Vorübergehende Einsamkeit ist dabei aber erstmal eine normale menschliche Erfahrung, während chronische Einsamkeit gravierende negative Konsequenzen für die Gesundheit und die Lebenserwartung hat. Daher ist es zunächst einmal richtig und wichtig, dass wir uns auch politisch mit diesem Thema befassen und uns die Frage stellen, wie wir chronischer Einsamkeit vorbeugen können.

Neben Senior*innen und jungen Erwachsenen, sind insbesondere armutsbetroffene Menschen häufiger von Einsamkeit betroffen oder bedroht. Wobei – nebenbei bemerkt – diese Gruppen auch die sind, die am häufigsten von Armut gefährdet sind.

Armut ist also ein zentraler Risikofaktor für Einsamkeit. In Niedersachsen betrifft Armut rund 1,3 Millionen Menschen. Die Teilhabe am gesellschaftlichem Leben ist jedoch oft nur dann möglich, wenn ausreichend Ressourcen vorhanden sind, um konsumieren zu können.

In vielen Orten auch in Niedersachsen mangelt es an Möglichkeiten, ohne Konsumdruck zusammenzukommen.
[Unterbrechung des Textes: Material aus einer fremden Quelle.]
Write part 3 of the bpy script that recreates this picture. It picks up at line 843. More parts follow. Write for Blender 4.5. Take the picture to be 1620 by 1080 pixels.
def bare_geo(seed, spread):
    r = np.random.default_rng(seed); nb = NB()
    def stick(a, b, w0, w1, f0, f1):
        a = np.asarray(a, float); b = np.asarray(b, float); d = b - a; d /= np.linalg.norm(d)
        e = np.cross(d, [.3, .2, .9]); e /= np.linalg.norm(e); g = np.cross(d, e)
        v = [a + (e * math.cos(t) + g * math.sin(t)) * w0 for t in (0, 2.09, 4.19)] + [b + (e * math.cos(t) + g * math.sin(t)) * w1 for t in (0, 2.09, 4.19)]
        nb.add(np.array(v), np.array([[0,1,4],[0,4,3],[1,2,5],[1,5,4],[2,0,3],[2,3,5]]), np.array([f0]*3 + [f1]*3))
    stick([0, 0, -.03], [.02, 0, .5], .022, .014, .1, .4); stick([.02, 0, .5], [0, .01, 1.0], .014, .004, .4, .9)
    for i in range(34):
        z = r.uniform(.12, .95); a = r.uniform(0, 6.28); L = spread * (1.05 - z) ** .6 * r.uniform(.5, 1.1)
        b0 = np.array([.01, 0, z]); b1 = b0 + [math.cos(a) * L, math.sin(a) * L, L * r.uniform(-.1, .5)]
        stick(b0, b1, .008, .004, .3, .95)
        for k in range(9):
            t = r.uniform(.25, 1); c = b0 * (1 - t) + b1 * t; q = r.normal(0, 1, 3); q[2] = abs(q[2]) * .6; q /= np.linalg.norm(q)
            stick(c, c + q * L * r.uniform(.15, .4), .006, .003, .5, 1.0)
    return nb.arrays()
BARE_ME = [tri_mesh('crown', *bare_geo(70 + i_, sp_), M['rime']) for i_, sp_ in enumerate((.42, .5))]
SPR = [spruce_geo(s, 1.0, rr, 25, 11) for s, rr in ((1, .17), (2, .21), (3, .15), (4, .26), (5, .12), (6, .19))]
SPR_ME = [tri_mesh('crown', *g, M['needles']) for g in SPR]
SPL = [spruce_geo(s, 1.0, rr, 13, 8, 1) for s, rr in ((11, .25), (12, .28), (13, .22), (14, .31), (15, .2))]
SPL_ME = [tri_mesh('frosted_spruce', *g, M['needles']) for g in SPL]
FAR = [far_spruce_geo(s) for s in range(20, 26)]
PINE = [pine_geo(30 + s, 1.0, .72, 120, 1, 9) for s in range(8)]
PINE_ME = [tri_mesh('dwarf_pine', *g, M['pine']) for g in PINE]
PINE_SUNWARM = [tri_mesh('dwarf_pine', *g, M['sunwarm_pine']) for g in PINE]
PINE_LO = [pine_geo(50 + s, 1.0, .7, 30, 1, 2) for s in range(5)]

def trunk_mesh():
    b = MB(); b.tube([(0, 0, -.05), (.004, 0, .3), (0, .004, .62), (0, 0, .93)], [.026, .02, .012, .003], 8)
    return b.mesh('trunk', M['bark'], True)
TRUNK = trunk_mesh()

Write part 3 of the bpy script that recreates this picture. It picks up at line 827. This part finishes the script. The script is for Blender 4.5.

Menschen in Regionen, in denen es an niedrigschwelligen Freizeitangeboten mangelt. geben daher auch sehr viel häufiger an, dass sie unter Einsamkeit leiden.

Eine inklusive und solidarische Gesellschaft aber braucht Orte des Miteinanders, Orte gegen die Einsamkeit, Orte des gesellschaftlichen Zusammenhalts.

Und genügend Ideen für konsumfreie Orte des Zusammenkommens gibt es, da ist noch nicht einmal ein Blick in andere Länder nötig, in denen Senior*innen im öffentlichen Raum zum Schach spielen zusammenkommen, wo Parks und Straßen Sitzgelegenheiten und schattige Plätze bieten.  Orte des Zusammenkommens gibt es in Niedersachsen vereinzelt bereits: Da sind Familien- und Quartierzentren, Sport - und Jugendclubs. Aber auch: Skateparks, die Stadtteilbibliotheken oder eben auch freie Bewegungsflächen.

Wenn wir also Einsamkeit in unserer Gesellschaft verringern wollen, dann sollten wir uns vor allem fragen – investieren wir genügend in diese Orte des Zusammenlebens? Halten wir daran fest, dass Innenstädte Orte des Konsumierens sind oder nutzen wir leerstehende Räume, um alternative gemeinschaftliche Strukturen zu schaffen? Erhalten wir Jugendzentren, stützen wir nachbarschaftliche Strukturen, Mehrgenerationenhäuser? Investieren wir in Quartiersarbeit und in die soziale Arbeit? Das sind Fragen, die in vielen Kommunen vor Ort gerade verhandelt werden und die wir als Koalition unterstützen wollen. 

Und meine Überzeugung ist: Wenn wir Fragen der Teilhabe mehr in den Mittelpunkt unserer Überlegungen stellen und wenn wir daran arbeiten, Hürden für Menschen in der Gesellschaft abzubauen – dann werden wir schon große Schritte in Richtung mehr Gemeinschaft und weniger Einsamkeit gehen.

Abschließend möchte ich betonen, dass es wichtig ist, dass wir hier konstruktiv zusammenarbeiten, um das Problem der Einsamkeit anzugehen. Wir müssen uns dafür einsetzen, dass jeder Mensch in unserer Gesellschaft die Möglichkeit hat, eine unterstützende Gemeinschaft zu finden und sich sozial verbunden zu fühlen. Daher freue ich mich auf die gemeinsame Beratung im Ausschuss.